When I was a girl of 7 or 8 my favorite drink was plain tonic water, on the rocks. On midsummer Saturday afternoons, my parents would come home from playing tennis with friends and mix stiff gin cocktails to sip on the patio — and I’d clamor for a glass of my own. Mom would stack one with ice cubes and fill it to the top; fizzy and bitter, the bubbles may have tickled my nose and made me giggle — but even then I sensed instinctively that the taste on my tongue was thoroughly adult.

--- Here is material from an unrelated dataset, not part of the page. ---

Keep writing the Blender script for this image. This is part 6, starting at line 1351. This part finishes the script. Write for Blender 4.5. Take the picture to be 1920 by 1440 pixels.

Of course, I’m adult now too — and have long since starting mixing my tonic water with stronger stuff — but I’m still utterly devoted to the peculiar charms of quinine. Which is why I felt an immediate kinship a few years ago, when over a (rather debauched) beach weekend, a college friend introduced me to his father’s standard summer drink. No reinvention of the wheel, it was essentially a traditional gin and tonic with the gin swapped out for a generous glug of dark rum. But it tasted delicous and felt somehow mischievous: like a salty-dog twist on a blueblood standard. In honor of my friend’s pop, I immediately dubbed it The Bill Hoyt. And I’ve been hoisting it to celebrate summer (and sand between my toes and striped towels and trashy mystery novels) ever since.

2 1/2 oz. dark rum (I use Mount Gay)
2 oz. tonic water
1/2  lime

Fill an old fashioned or collins glass completely with ice. Pour in rum. Top with tonic water and juice of 1/2 lime. Stir. Garnish with lime wedge. Put your feet up.